Can you print every record below exactly as written?

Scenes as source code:
* * * * *

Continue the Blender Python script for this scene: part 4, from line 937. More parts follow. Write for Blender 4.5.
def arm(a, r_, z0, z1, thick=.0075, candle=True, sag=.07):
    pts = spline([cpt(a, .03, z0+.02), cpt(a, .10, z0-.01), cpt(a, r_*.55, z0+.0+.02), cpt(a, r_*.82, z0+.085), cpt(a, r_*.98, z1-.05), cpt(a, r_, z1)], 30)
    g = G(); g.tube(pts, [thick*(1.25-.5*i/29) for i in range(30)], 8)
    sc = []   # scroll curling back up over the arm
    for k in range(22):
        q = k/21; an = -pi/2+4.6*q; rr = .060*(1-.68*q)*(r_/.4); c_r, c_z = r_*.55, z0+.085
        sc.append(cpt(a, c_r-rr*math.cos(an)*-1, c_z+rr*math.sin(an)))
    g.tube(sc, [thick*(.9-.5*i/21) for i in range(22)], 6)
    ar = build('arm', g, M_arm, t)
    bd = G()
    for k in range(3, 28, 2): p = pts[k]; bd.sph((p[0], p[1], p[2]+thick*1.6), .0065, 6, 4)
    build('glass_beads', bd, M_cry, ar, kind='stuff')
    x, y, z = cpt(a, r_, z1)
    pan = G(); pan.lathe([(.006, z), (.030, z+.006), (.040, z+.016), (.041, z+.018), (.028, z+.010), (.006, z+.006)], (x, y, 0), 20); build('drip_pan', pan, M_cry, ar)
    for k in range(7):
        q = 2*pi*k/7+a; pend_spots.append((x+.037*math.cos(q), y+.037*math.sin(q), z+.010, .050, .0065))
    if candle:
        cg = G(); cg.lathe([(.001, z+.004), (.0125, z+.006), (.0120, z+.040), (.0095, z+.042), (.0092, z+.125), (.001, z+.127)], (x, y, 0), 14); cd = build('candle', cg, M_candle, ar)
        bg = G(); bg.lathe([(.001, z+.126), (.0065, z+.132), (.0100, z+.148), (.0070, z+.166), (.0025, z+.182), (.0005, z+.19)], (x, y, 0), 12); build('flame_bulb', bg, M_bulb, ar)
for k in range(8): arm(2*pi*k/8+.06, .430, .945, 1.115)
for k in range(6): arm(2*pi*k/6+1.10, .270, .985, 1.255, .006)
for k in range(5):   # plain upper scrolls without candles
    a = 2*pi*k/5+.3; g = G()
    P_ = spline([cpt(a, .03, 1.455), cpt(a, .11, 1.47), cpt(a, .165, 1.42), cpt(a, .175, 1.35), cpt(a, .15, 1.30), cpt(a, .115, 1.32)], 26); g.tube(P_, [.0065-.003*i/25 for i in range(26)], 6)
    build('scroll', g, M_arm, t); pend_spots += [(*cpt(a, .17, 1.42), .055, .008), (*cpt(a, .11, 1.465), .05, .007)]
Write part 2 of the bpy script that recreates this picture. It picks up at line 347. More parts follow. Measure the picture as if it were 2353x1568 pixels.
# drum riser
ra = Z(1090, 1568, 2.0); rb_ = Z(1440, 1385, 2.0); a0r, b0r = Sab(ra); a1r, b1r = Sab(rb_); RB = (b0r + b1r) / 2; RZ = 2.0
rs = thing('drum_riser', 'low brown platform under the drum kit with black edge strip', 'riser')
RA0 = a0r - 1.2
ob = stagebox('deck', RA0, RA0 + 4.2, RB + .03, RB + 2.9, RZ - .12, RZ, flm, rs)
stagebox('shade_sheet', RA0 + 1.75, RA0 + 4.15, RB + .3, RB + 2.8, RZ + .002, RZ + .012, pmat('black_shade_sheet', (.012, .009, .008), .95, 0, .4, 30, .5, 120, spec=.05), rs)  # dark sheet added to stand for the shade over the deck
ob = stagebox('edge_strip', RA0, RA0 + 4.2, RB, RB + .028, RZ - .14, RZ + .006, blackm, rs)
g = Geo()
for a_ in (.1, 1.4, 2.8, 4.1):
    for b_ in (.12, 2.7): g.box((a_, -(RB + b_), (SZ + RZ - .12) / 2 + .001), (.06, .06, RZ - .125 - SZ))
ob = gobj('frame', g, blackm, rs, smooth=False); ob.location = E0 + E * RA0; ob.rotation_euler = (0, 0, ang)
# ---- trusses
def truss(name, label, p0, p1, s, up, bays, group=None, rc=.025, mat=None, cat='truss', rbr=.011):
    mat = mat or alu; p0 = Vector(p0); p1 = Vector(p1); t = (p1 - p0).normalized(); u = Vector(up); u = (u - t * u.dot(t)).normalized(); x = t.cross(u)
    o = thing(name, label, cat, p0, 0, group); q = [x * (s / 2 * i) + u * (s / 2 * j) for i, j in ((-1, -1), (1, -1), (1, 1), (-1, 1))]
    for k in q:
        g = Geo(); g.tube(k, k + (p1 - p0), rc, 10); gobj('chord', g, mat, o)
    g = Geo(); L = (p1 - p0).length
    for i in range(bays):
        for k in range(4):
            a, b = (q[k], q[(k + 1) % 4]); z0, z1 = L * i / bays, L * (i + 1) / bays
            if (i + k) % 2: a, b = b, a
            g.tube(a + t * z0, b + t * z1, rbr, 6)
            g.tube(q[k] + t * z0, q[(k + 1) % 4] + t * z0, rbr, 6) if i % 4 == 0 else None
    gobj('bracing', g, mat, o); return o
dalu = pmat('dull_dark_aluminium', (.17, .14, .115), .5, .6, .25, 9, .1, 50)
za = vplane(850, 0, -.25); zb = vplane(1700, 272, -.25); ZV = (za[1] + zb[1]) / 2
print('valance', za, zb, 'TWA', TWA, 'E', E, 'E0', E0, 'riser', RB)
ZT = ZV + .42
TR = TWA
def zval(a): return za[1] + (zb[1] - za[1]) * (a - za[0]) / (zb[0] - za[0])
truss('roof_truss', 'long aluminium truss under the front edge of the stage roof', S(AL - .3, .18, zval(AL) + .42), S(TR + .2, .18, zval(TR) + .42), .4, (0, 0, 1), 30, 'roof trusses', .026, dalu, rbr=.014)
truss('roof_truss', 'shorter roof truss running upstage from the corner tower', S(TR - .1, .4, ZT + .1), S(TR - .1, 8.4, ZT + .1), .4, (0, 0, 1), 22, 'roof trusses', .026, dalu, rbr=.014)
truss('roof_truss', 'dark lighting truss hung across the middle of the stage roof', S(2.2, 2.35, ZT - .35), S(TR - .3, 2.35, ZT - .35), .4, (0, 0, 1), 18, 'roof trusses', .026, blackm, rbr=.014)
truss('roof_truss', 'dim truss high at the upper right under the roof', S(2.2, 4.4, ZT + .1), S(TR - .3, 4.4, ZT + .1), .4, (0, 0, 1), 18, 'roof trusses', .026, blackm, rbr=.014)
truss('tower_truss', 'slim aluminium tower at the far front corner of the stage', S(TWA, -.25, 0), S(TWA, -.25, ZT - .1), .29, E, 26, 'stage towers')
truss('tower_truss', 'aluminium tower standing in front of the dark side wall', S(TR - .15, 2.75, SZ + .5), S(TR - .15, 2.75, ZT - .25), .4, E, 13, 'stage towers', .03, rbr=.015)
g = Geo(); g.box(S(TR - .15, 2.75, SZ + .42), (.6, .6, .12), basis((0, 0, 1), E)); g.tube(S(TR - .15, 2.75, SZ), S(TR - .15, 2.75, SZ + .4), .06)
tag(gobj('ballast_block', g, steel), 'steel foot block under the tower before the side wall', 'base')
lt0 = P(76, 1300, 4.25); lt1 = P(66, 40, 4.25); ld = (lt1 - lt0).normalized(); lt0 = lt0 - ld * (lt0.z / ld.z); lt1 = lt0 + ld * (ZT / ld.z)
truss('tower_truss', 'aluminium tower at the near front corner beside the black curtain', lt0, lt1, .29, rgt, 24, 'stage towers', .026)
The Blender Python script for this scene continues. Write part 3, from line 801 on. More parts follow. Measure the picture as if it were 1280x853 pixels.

* * * * *

Task solution:
Continue the Blender Python script for this scene: part 4, from line 937. More parts follow. Write for Blender 4.5.
def arm(a, r_, z0, z1, thick=.0075, candle=True, sag=.07):
    pts = spline([cpt(a, .03, z0+.02), cpt(a, .10, z0-.01), cpt(a, r_*.55, z0+.0+.02), cpt(a, r_*.82, z0+.085), cpt(a, r_*.98, z1-.05), cpt(a, r_, z1)], 30)
    g = G(); g.tube(pts, [thick*(1.25-.5*i/29) for i in range(30)], 8)
    sc = []   # scroll curling back up over the arm
    for k in range(22):
        q = k/21; an = -pi/2+4.6*q; rr = .060*(1-.68*q)*(r_/.4); c_r, c_z = r_*.55, z0+.085
        sc.append(cpt(a, c_r-rr*math.cos(an)*-1, c_z+rr*math.sin(an)))
    g.tube(sc, [thick*(.9-.5*i/21) for i in range(22)], 6)
    ar = build('arm', g, M_arm, t)
    bd = G()
    for k in range(3, 28, 2): p = pts[k]; bd.sph((p[0], p[1], p[2]+thick*1.6), .0065, 6, 4)
    build('glass_beads', bd, M_cry, ar, kind='stuff')
    x, y, z = cpt(a, r_, z1)
    pan = G(); pan.lathe([(.006, z), (.030, z+.006), (.040, z+.016), (.041, z+.018), (.028, z+.010), (.006, z+.006)], (x, y, 0), 20); build('drip_pan', pan, M_cry, ar)
    for k in range(7):
        q = 2*pi*k/7+a; pend_spots.append((x+.037*math.cos(q), y+.037*math.sin(q), z+.010, .050, .0065))
    if candle:
        cg = G(); cg.lathe([(.001, z+.004), (.0125, z+.006), (.0120, z+.040), (.0095, z+.042), (.0092, z+.125), (.001, z+.127)], (x, y, 0), 14); cd = build('candle', cg, M_candle, ar)
        bg = G(); bg.lathe([(.001, z+.126), (.0065, z+.132), (.0100, z+.148), (.0070, z+.166), (.0025, z+.182), (.0005, z+.19)], (x, y, 0), 12); build('flame_bulb', bg, M_bulb, ar)
for k in range(8): arm(2*pi*k/8+.06, .430, .945, 1.115)
for k in range(6): arm(2*pi*k/6+1.10, .270, .985, 1.255, .006)
for k in range(5):   # plain upper scrolls without candles
    a = 2*pi*k/5+.3; g = G()
    P_ = spline([cpt(a, .03, 1.455), cpt(a, .11, 1.47), cpt(a, .165, 1.42), cpt(a, .175, 1.35), cpt(a, .15, 1.30), cpt(a, .115, 1.32)], 26); g.tube(P_, [.0065-.003*i/25 for i in range(26)], 6)
    build('scroll', g, M_arm, t); pend_spots += [(*cpt(a, .17, 1.42), .055, .008), (*cpt(a, .11, 1.465), .05, .007)]
Write part 2 of the bpy script that recreates this picture. It picks up at line 347. More parts follow. Measure the picture as if it were 2353x1568 pixels.
# drum riser
ra = Z(1090, 1568, 2.0); rb_ = Z(1440, 1385, 2.0); a0r, b0r = Sab(ra); a1r, b1r = Sab(rb_); RB = (b0r + b1r) / 2; RZ = 2.0
rs = thing('drum_riser', 'low brown platform under the drum kit with black edge strip', 'riser')
RA0 = a0r - 1.2
ob = stagebox('deck', RA0, RA0 + 4.2, RB + .03, RB + 2.9, RZ - .12, RZ, flm, rs)
stagebox('shade_sheet', RA0 + 1.75, RA0 + 4.15, RB + .3, RB + 2.8, RZ + .002, RZ + .012, pmat('black_shade_sheet', (.012, .009, .008), .95, 0, .4, 30, .5, 120, spec=.05), rs)  # dark sheet added to stand for the shade over the deck
ob = stagebox('edge_strip', RA0, RA0 + 4.2, RB, RB + .028, RZ - .14, RZ + .006, blackm, rs)
g = Geo()
for a_ in (.1, 1.4, 2.8, 4.1):
    for b_ in (.12, 2.7): g.box((a_, -(RB + b_), (SZ + RZ - .12) / 2 + .001), (.06, .06, RZ - .125 - SZ))
ob = gobj('frame', g, blackm, rs, smooth=False); ob.location = E0 + E * RA0; ob.rotation_euler = (0, 0, ang)
# ---- trusses
def truss(name, label, p0, p1, s, up, bays, group=None, rc=.025, mat=None, cat='truss', rbr=.011):
    mat = mat or alu; p0 = Vector(p0); p1 = Vector(p1); t = (p1 - p0).normalized(); u = Vector(up); u = (u - t * u.dot(t)).normalized(); x = t.cross(u)
    o = thing(name, label, cat, p0, 0, group); q = [x * (s / 2 * i) + u * (s / 2 * j) for i, j in ((-1, -1), (1, -1), (1, 1), (-1, 1))]
    for k in q:
        g = Geo(); g.tube(k, k + (p1 - p0), rc, 10); gobj('chord', g, mat, o)
    g = Geo(); L = (p1 - p0).length
    for i in range(bays):
        for k in range(4):
            a, b = (q[k], q[(k + 1) % 4]); z0, z1 = L * i / bays, L * (i + 1) / bays
            if (i + k) % 2: a, b = b, a
            g.tube(a + t * z0, b + t * z1, rbr, 6)
            g.tube(q[k] + t * z0, q[(k + 1) % 4] + t * z0, rbr, 6) if i % 4 == 0 else None
    gobj('bracing', g, mat, o); return o
dalu = pmat('dull_dark_aluminium', (.17, .14, .115), .5, .6, .25, 9, .1, 50)
za = vplane(850, 0, -.25); zb = vplane(1700, 272, -.25); ZV = (za[1] + zb[1]) / 2
print('valance', za, zb, 'TWA', TWA, 'E', E, 'E0', E0, 'riser', RB)
ZT = ZV + .42
TR = TWA
def zval(a): return za[1] + (zb[1] - za[1]) * (a - za[0]) / (zb[0] - za[0])
truss('roof_truss', 'long aluminium truss under the front edge of the stage roof', S(AL - .3, .18, zval(AL) + .42), S(TR + .2, .18, zval(TR) + .42), .4, (0, 0, 1), 30, 'roof trusses', .026, dalu, rbr=.014)
truss('roof_truss', 'shorter roof truss running upstage from the corner tower', S(TR - .1, .4, ZT + .1), S(TR - .1, 8.4, ZT + .1), .4, (0, 0, 1), 22, 'roof trusses', .026, dalu, rbr=.014)
truss('roof_truss', 'dark lighting truss hung across the middle of the stage roof', S(2.2, 2.35, ZT - .35), S(TR - .3, 2.35, ZT - .35), .4, (0, 0, 1), 18, 'roof trusses', .026, blackm, rbr=.014)
truss('roof_truss', 'dim truss high at the upper right under the roof', S(2.2, 4.4, ZT + .1), S(TR - .3, 4.4, ZT + .1), .4, (0, 0, 1), 18, 'roof trusses', .026, blackm, rbr=.014)
truss('tower_truss', 'slim aluminium tower at the far front corner of the stage', S(TWA, -.25, 0), S(TWA, -.25, ZT - .1), .29, E, 26, 'stage towers')
truss('tower_truss', 'aluminium tower standing in front of the dark side wall', S(TR - .15, 2.75, SZ + .5), S(TR - .15, 2.75, ZT - .25), .4, E, 13, 'stage towers', .03, rbr=.015)
g = Geo(); g.box(S(TR - .15, 2.75, SZ + .42), (.6, .6, .12), basis((0, 0, 1), E)); g.tube(S(TR - .15, 2.75, SZ), S(TR - .15, 2.75, SZ + .4), .06)
tag(gobj('ballast_block', g, steel), 'steel foot block under the tower before the side wall', 'base')
lt0 = P(76, 1300, 4.25); lt1 = P(66, 40, 4.25); ld = (lt1 - lt0).normalized(); lt0 = lt0 - ld * (lt0.z / ld.z); lt1 = lt0 + ld * (ZT / ld.z)
truss('tower_truss', 'aluminium tower at the near front corner beside the black curtain', lt0, lt1, .29, rgt, 24, 'stage towers', .026)
The Blender Python script for this scene continues. Write part 3, from line 801 on. More parts follow. Measure the picture as if it were 1280x853 pixels.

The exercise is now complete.